• Source data:

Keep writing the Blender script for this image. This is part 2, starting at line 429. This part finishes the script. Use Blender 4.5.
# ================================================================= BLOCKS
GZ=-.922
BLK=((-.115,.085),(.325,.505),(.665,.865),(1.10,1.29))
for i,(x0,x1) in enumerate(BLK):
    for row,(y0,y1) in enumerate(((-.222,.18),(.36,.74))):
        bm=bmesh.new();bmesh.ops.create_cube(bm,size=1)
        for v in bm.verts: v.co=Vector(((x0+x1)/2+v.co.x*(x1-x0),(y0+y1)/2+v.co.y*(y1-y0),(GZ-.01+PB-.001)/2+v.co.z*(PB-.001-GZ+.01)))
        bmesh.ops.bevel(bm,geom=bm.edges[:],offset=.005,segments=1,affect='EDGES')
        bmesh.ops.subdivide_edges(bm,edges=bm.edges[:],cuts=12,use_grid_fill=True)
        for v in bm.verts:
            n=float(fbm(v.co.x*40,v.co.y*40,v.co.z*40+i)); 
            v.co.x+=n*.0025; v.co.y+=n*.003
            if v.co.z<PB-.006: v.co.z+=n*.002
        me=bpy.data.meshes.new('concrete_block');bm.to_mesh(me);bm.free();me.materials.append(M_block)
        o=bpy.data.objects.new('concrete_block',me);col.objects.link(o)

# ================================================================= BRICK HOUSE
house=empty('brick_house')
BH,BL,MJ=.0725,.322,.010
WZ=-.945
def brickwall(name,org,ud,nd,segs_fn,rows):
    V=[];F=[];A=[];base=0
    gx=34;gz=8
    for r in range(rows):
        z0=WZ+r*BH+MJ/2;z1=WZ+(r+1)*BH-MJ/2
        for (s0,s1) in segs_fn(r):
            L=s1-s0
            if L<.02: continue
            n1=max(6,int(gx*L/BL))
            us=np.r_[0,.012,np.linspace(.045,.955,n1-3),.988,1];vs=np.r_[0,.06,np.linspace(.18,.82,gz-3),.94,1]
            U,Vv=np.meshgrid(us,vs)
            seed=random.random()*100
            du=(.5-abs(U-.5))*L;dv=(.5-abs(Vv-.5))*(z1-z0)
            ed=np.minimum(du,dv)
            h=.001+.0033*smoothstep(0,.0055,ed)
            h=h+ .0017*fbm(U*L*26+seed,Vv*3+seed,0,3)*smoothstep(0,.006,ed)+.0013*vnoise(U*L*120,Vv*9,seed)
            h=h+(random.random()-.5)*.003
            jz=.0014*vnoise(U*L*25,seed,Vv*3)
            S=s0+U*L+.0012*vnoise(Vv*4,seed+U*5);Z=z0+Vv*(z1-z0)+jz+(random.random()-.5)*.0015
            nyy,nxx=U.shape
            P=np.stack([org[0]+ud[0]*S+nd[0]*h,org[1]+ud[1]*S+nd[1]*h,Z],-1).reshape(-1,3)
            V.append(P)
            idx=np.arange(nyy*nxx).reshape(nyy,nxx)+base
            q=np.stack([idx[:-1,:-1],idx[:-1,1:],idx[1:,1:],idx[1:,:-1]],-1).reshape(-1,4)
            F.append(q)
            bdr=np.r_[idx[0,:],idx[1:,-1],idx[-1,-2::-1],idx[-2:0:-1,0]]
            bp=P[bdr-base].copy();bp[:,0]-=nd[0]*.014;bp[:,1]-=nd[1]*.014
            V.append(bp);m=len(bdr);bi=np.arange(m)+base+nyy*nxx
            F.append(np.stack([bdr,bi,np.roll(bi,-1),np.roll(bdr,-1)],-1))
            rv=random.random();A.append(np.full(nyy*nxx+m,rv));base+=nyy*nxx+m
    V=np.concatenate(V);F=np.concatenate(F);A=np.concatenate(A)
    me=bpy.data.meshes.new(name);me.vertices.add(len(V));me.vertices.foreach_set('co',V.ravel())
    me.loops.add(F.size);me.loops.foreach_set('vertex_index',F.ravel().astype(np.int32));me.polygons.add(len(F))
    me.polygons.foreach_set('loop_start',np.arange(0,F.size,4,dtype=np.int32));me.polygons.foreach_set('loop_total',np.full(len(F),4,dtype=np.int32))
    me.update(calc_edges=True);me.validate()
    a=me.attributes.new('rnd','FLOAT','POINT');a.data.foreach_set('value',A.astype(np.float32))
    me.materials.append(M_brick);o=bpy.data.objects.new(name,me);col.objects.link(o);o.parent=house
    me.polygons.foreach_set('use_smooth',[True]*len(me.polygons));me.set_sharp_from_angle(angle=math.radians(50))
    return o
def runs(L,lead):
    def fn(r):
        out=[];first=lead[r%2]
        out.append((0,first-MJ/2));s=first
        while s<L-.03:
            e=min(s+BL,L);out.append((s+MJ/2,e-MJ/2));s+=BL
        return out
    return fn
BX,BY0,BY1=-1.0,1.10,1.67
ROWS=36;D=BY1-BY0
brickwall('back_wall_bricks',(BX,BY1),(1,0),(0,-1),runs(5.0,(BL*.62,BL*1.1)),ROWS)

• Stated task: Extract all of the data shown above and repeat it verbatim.

• Answer to this problem:
Keep writing the Blender script for this image. This is part 2, starting at line 429. This part finishes the script. Use Blender 4.5.
# ================================================================= BLOCKS
GZ=-.922
BLK=((-.115,.085),(.325,.505),(.665,.865),(1.10,1.29))
for i,(x0,x1) in enumerate(BLK):
    for row,(y0,y1) in enumerate(((-.222,.18),(.36,.74))):
        bm=bmesh.new();bmesh.ops.create_cube(bm,size=1)
        for v in bm.verts: v.co=Vector(((x0+x1)/2+v.co.x*(x1-x0),(y0+y1)/2+v.co.y*(y1-y0),(GZ-.01+PB-.001)/2+v.co.z*(PB-.001-GZ+.01)))
        bmesh.ops.bevel(bm,geom=bm.edges[:],offset=.005,segments=1,affect='EDGES')
        bmesh.ops.subdivide_edges(bm,edges=bm.edges[:],cuts=12,use_grid_fill=True)
        for v in bm.verts:
            n=float(fbm(v.co.x*40,v.co.y*40,v.co.z*40+i)); 
            v.co.x+=n*.0025; v.co.y+=n*.003
            if v.co.z<PB-.006: v.co.z+=n*.002
        me=bpy.data.meshes.new('concrete_block');bm.to_mesh(me);bm.free();me.materials.append(M_block)
        o=bpy.data.objects.new('concrete_block',me);col.objects.link(o)

# ================================================================= BRICK HOUSE
house=empty('brick_house')
BH,BL,MJ=.0725,.322,.010
WZ=-.945
def brickwall(name,org,ud,nd,segs_fn,rows):
    V=[];F=[];A=[];base=0
    gx=34;gz=8
    for r in range(rows):
        z0=WZ+r*BH+MJ/2;z1=WZ+(r+1)*BH-MJ/2
        for (s0,s1) in segs_fn(r):
            L=s1-s0
            if L<.02: continue
            n1=max(6,int(gx*L/BL))
            us=np.r_[0,.012,np.linspace(.045,.955,n1-3),.988,1];vs=np.r_[0,.06,np.linspace(.18,.82,gz-3),.94,1]
            U,Vv=np.meshgrid(us,vs)
            seed=random.random()*100
            du=(.5-abs(U-.5))*L;dv=(.5-abs(Vv-.5))*(z1-z0)
            ed=np.minimum(du,dv)
            h=.001+.0033*smoothstep(0,.0055,ed)
            h=h+ .0017*fbm(U*L*26+seed,Vv*3+seed,0,3)*smoothstep(0,.006,ed)+.0013*vnoise(U*L*120,Vv*9,seed)
            h=h+(random.random()-.5)*.003
            jz=.0014*vnoise(U*L*25,seed,Vv*3)
            S=s0+U*L+.0012*vnoise(Vv*4,seed+U*5);Z=z0+Vv*(z1-z0)+jz+(random.random()-.5)*.0015
            nyy,nxx=U.shape
            P=np.stack([org[0]+ud[0]*S+nd[0]*h,org[1]+ud[1]*S+nd[1]*h,Z],-1).reshape(-1,3)
            V.append(P)
            idx=np.arange(nyy*nxx).reshape(nyy,nxx)+base
            q=np.stack([idx[:-1,:-1],idx[:-1,1:],idx[1:,1:],idx[1:,:-1]],-1).reshape(-1,4)
            F.append(q)
            bdr=np.r_[idx[0,:],idx[1:,-1],idx[-1,-2::-1],idx[-2:0:-1,0]]
            bp=P[bdr-base].copy();bp[:,0]-=nd[0]*.014;bp[:,1]-=nd[1]*.014
            V.append(bp);m=len(bdr);bi=np.arange(m)+base+nyy*nxx
            F.append(np.stack([bdr,bi,np.roll(bi,-1),np.roll(bdr,-1)],-1))
            rv=random.random();A.append(np.full(nyy*nxx+m,rv));base+=nyy*nxx+m
    V=np.concatenate(V);F=np.concatenate(F);A=np.concatenate(A)
    me=bpy.data.meshes.new(name);me.vertices.add(len(V));me.vertices.foreach_set('co',V.ravel())
    me.loops.add(F.size);me.loops.foreach_set('vertex_index',F.ravel().astype(np.int32));me.polygons.add(len(F))
    me.polygons.foreach_set('loop_start',np.arange(0,F.size,4,dtype=np.int32));me.polygons.foreach_set('loop_total',np.full(len(F),4,dtype=np.int32))
    me.update(calc_edges=True);me.validate()
    a=me.attributes.new('rnd','FLOAT','POINT');a.data.foreach_set('value',A.astype(np.float32))
    me.materials.append(M_brick);o=bpy.data.objects.new(name,me);col.objects.link(o);o.parent=house
    me.polygons.foreach_set('use_smooth',[True]*len(me.polygons));me.set_sharp_from_angle(angle=math.radians(50))
    return o
def runs(L,lead):
    def fn(r):
        out=[];first=lead[r%2]
        out.append((0,first-MJ/2));s=first
        while s<L-.03:
            e=min(s+BL,L);out.append((s+MJ/2,e-MJ/2));s+=BL
        return out
    return fn
BX,BY0,BY1=-1.0,1.10,1.67
ROWS=36;D=BY1-BY0
brickwall('back_wall_bricks',(BX,BY1),(1,0),(0,-1),runs(5.0,(BL*.62,BL*1.1)),ROWS)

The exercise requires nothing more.